O filme recria as últimas 24 horas da vida do cineasta, poeta e escritor italiano quando ele conversa com seus amados familiares e amigos, escreve, dá uma entrevista brutalmente honesta, divide uma refeição com o amigo Ninetto Davoli (Riccardo Scamarcio) e vai ao encontro da tragédia  no seu Alfa Romeo cinza.
 
A narrativa alterna esses eventos com cenas e personagens tirados de projetos que Pasolini desenvolvia como o novo capítulo do romance “Petrolio” e o roteiro de Porno-Teo-Kolossal.
 
Ferrara  diz que procurou traçar um retrato de tudo aquilo que Pasolini representava.
 
“Meu objetivo foi oferecer uma visão sobre sua vida,  obra e paixões. Ele era um homossexual que combatia o poder, vivia em constante vigilância e, mesmo assim, conseguia se reinventar constantemente.  O filme tem como ponto de partida esse respeito por ele”, ressalta.
 
Willem Dafoe tem um excelente desempenho no papel título.  É também  significativa a presença de Ninetto Davoli, amigo e ator em 11 filmes de Pasolini. A participação dele se dá na melhor sequência do filme, quando interpreta Epifanio no longa Porno-Teo-Kolossal, que Pasolini nunca realizou. 
 
Ninetto discorda daqueles que falam  do espírito de autodestruição de Pasolini.
 
“Ele amava a vida.  Denunciou quando fomos capturados por um sistema consumista que destrói o ser humano e por isso lutava contra, com todas as suas armas.  Incomodava muita gente”, lembra Ninetto, destacando que ele enfrentou mais de 30 processos ao longo da vida.
 
“Ele não se importava, não se deprimia, nada podia detê-lo.
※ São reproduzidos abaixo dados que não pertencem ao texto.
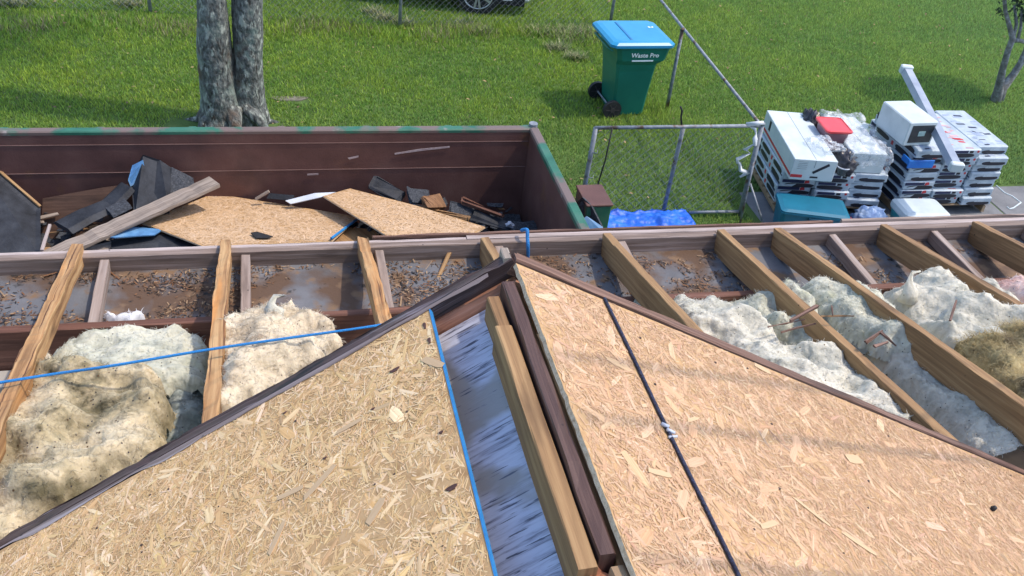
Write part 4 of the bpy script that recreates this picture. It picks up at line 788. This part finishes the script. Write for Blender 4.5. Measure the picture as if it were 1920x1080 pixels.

Era uma força da natureza”, ressalta. 
 
O filme expressa a personalidade de Pasolini, até mesmo em seu desfecho trágico, que não foi surpreendente. 
 
Ferrara descreve bem numa frase a tumultuada vida e morte de Pasolini.
 
“A morte de cada um reflete a sua própria vida”, diz Ferrara sobre o talento autor de obras como Teorema (1968) e Os Contos de Canterbury, cujo trágico desaparecimento ainda não foi totalmente explicado.
 
Trinta e oito anos depois de ter sido assassinado, as circunstâncias da sua morte são até hoje envolvidas em dúvidas e mistério.
 
Sempre reverenciando o controverso artista italiano, o NYFF, em sua edição de 2009, exibiu La Rabbia di Pasolini, de Giuseppe Bertoluci, nova versão  de La Rabbia, que Pasolini havia realizado em 1963, um forte documentário que  refletia a visão pessoal do diretor sobre política, religião, a guerra e outros assuntos relacionados com o mundo da época.